What the exercise asks
Pull out the lines running from the one with "Write a Blender" to the one with "return r_ @ p_ @ base @ y_", inclusive, word for word. Drop any picture.

Task material
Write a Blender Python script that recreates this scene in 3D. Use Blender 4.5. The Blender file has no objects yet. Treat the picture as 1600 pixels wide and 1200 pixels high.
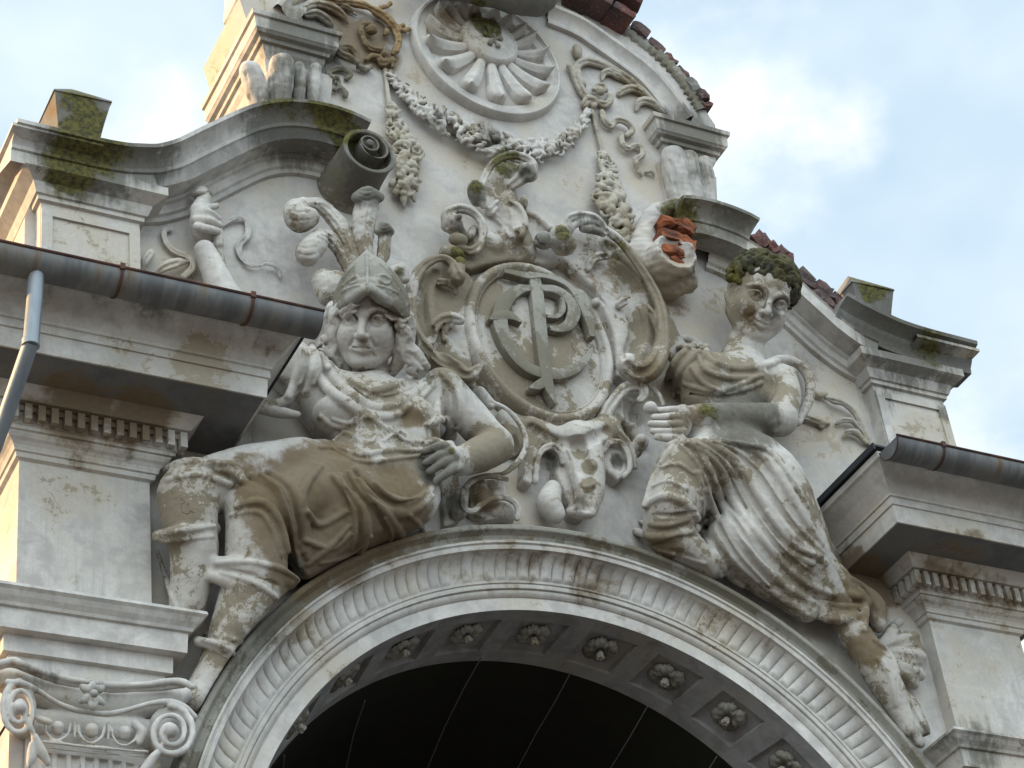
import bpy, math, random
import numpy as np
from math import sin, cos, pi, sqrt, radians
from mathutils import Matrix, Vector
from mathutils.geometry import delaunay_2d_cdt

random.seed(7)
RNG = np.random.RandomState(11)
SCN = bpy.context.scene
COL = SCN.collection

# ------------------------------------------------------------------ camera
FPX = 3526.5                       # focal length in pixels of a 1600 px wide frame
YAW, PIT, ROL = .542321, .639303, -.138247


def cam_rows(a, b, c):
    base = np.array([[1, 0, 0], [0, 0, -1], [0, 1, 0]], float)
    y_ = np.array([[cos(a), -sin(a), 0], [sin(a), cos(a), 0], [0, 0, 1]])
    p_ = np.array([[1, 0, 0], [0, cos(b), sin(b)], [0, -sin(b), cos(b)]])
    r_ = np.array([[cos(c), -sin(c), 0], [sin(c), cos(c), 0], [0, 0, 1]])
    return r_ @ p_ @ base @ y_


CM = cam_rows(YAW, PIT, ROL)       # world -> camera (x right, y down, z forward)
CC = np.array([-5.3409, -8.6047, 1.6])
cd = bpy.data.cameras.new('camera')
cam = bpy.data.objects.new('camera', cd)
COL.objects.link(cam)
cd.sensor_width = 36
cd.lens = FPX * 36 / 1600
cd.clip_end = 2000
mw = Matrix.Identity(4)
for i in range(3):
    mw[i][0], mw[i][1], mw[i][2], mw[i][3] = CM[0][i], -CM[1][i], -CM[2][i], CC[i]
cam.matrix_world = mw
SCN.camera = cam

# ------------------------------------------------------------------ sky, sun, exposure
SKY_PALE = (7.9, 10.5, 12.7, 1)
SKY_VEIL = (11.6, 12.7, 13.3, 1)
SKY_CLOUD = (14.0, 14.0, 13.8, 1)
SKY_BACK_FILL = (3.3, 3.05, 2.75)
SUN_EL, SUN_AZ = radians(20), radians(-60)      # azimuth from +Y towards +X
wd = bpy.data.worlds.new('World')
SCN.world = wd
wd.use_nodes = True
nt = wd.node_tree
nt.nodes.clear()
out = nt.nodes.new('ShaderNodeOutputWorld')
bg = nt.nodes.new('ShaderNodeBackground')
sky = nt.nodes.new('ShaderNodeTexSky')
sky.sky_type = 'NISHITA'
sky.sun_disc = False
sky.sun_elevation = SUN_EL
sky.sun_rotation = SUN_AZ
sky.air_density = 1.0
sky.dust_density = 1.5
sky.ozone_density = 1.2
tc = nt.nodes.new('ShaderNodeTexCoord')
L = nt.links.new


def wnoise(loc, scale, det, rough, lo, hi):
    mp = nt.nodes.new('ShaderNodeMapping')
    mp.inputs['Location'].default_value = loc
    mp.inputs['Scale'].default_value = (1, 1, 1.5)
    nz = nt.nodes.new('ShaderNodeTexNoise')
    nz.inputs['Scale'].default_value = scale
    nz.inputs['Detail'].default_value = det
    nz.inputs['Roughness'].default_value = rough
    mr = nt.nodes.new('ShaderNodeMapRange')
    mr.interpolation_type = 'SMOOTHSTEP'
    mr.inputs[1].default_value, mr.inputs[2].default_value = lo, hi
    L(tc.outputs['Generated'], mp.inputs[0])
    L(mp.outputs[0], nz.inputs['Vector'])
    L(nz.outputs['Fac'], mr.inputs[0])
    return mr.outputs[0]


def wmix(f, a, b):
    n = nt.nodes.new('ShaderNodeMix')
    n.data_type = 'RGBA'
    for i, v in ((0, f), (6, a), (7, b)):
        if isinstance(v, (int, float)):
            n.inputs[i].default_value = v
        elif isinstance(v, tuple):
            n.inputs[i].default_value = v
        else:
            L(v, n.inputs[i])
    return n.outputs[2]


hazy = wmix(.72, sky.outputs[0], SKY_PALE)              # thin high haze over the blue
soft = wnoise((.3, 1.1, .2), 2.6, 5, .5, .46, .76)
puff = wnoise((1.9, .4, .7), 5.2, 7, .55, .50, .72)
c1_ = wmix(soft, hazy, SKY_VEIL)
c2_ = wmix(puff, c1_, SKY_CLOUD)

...

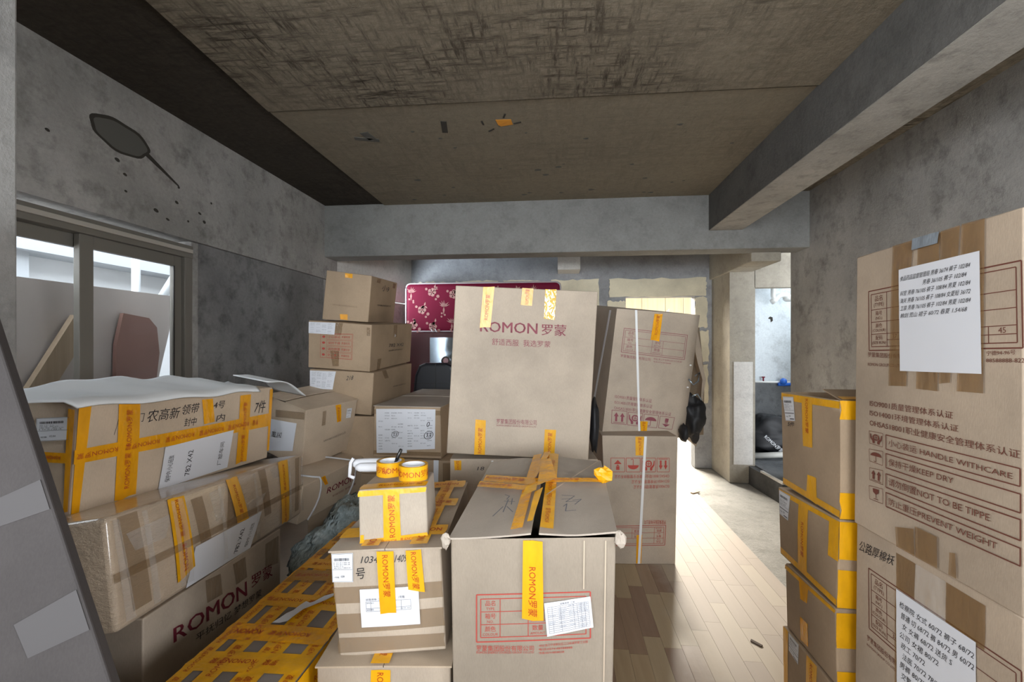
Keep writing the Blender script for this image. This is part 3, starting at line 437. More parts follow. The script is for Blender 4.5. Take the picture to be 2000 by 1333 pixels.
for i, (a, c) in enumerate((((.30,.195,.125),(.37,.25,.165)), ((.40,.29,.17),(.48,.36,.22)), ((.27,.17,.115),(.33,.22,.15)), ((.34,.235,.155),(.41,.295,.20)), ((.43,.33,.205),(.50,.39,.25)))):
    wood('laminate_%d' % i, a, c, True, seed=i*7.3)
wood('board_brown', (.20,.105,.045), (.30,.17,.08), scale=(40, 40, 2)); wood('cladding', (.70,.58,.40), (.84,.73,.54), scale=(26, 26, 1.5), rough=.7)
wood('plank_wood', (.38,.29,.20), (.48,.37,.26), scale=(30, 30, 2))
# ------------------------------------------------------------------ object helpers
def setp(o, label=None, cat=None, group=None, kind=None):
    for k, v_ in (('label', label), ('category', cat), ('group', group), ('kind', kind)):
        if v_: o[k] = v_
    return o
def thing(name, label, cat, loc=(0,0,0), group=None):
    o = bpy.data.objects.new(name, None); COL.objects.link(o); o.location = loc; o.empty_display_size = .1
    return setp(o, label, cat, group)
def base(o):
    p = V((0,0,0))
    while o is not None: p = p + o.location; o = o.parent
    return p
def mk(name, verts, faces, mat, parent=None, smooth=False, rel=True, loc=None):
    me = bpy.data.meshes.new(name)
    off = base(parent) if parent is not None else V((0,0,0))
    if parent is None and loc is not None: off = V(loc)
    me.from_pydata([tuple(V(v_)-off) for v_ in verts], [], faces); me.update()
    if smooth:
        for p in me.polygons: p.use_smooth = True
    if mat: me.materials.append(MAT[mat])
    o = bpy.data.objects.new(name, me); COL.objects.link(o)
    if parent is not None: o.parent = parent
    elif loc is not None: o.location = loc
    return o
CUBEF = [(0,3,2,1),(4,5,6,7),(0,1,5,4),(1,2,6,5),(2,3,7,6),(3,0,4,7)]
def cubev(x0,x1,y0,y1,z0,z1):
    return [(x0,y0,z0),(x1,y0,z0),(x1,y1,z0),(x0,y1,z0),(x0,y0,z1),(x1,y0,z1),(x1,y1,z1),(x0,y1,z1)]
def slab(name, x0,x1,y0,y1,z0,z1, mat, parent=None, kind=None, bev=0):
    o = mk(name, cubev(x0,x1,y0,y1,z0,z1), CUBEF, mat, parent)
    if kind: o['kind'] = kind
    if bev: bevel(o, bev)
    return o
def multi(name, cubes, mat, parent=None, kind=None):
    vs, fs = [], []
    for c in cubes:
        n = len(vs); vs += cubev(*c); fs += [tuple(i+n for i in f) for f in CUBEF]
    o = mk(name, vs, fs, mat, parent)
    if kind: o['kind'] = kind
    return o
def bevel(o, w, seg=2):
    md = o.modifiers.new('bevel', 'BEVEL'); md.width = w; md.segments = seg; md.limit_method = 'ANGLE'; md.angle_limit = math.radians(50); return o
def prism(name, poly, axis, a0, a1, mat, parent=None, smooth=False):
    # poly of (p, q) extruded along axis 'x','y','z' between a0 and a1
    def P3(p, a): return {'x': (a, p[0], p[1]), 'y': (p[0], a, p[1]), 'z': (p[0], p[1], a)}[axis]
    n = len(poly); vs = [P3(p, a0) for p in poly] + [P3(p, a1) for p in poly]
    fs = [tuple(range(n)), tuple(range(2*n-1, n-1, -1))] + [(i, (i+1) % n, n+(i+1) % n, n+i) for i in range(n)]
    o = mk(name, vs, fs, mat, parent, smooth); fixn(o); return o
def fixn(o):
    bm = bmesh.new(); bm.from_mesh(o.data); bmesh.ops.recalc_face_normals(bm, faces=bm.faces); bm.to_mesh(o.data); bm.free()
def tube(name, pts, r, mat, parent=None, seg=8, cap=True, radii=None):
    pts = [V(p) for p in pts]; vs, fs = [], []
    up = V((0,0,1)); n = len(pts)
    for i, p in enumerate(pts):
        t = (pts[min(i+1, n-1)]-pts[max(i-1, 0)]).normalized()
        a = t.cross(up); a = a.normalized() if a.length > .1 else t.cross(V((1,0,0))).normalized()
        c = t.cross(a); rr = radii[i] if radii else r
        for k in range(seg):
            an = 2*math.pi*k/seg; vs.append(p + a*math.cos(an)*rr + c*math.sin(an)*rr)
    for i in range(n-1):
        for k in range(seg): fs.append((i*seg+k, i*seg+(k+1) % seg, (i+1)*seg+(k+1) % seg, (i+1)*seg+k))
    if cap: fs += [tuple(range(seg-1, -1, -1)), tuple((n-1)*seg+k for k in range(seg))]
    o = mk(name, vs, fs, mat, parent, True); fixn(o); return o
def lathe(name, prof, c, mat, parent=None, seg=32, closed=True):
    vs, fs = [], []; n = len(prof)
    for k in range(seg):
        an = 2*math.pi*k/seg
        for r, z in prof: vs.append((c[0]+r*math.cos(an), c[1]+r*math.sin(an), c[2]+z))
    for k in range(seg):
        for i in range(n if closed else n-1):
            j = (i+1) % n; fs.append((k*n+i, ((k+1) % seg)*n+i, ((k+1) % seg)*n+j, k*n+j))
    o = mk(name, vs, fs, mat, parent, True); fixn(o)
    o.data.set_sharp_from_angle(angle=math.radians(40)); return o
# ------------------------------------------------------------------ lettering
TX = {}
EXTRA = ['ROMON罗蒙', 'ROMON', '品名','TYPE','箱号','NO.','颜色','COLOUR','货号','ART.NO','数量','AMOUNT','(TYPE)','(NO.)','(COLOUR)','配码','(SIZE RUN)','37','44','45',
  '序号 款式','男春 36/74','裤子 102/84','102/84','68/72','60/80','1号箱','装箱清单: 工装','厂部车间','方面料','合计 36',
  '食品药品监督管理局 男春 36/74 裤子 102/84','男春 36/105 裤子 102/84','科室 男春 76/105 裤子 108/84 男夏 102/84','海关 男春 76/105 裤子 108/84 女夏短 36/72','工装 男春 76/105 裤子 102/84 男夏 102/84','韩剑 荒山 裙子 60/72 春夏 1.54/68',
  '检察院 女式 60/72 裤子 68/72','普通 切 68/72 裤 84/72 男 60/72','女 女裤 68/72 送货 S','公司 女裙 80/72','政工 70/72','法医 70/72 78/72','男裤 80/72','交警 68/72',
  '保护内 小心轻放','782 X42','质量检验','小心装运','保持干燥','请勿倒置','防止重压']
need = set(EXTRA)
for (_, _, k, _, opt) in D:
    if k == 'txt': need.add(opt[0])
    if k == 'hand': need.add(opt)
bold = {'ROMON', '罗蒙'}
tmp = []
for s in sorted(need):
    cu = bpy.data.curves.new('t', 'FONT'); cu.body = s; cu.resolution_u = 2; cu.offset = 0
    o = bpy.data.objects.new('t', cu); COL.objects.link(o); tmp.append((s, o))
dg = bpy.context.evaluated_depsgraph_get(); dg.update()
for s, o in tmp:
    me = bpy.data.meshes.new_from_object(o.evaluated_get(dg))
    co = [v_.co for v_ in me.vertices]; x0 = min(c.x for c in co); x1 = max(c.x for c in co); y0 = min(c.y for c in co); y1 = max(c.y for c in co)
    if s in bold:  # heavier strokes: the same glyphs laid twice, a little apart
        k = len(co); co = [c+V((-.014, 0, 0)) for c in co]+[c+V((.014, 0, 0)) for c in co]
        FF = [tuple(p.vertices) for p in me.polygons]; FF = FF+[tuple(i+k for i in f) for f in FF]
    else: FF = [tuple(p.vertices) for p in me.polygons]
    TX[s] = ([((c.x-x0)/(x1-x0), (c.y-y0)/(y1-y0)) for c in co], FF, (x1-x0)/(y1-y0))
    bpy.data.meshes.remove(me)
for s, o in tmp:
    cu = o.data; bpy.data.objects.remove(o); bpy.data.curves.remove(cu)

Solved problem
Write a Blender Python script that recreates this scene in 3D. Use Blender 4.5. The Blender file has no objects yet. Treat the picture as 1600 pixels wide and 1200 pixels high.
import bpy, math, random
import numpy as np
from math import sin, cos, pi, sqrt, radians
from mathutils import Matrix, Vector
from mathutils.geometry import delaunay_2d_cdt

random.seed(7)
RNG = np.random.RandomState(11)
SCN = bpy.context.scene
COL = SCN.collection

# ------------------------------------------------------------------ camera
FPX = 3526.5                       # focal length in pixels of a 1600 px wide frame
YAW, PIT, ROL = .542321, .639303, -.138247


def cam_rows(a, b, c):
    base = np.array([[1, 0, 0], [0, 0, -1], [0, 1, 0]], float)
    y_ = np.array([[cos(a), -sin(a), 0], [sin(a), cos(a), 0], [0, 0, 1]])
    p_ = np.array([[1, 0, 0], [0, cos(b), sin(b)], [0, -sin(b), cos(b)]])
    r_ = np.array([[cos(c), -sin(c), 0], [sin(c), cos(c), 0], [0, 0, 1]])
    return r_ @ p_ @ base @ y_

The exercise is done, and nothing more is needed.